Attached Paper In-person November Annual Meeting 2025

Faqiri: Subaltern Religion in the Neoliberal State of Islam

Description for Program Unit Review (maximum 1000 words)

(Graduate Student Session)

My dissertation explores a widely popular yet overlooked transgressive subaltern tradition in contemporary Pakistan known as Faqiri. Faqiri emerges at the interstices of Sufi, Bhakti, and Yogic lifeworlds through the aporetic figure of the faqir. It absorbs that which is uneschewably contradictory to dominant religious and knowledge frameworks such as conservative piety or bourgeois rational knowledge. Malangs and faqirs fulfill the highest ideal of this tradition, rejecting hegemonic social norms, including the reproduction of wealth and family at the call of the divine or a saint, and performing an embodied critique of society’s hypocritical attachment to worldly wealth and performative piety by transgressing religious law and gender norms. What unites those “in Faqiri” – from low-caste Hindus to transgressive mystics to occult practitioners to peripatetic animal entertainers is a subaltern religious imagination that defies and exceed the state and the ruling class’s conceptions of “Islam” and “religion” and “Sufism”. 

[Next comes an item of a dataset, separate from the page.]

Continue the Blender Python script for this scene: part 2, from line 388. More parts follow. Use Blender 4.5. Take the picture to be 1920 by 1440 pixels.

Abstract for Online Program Book (maximum 150 words)

My dissertation explores a widely popular yet overlooked transgressive subaltern tradition in contemporary Pakistan known as Faqiri. Faqiri emerges at the interstices of Sufi, Bhakti, and Yogic lifeworlds through the aporetic figure of the faqir. It absorbs that which is uneschewably contradictory to dominant religious and knowledge frameworks such as conservative piety or bourgeois rational knowledge. Malangs and faqirs fulfill the highest ideal of this tradition, rejecting hegemonic social norms, including the reproduction of wealth and family at the call of the divine or a saint, and performing an embodied critique of society’s hypocritical attachment to worldly wealth and performative piety by transgressing religious law and gender norms. What unites those “in Faqiri” – from low-caste Hindus to transgressive mystics to occult practitioners to peripatetic animal entertainers is a subaltern religious imagination that defies and exceed the state and the ruling class’s conceptions of “Islam” and “religion” and “Sufism”.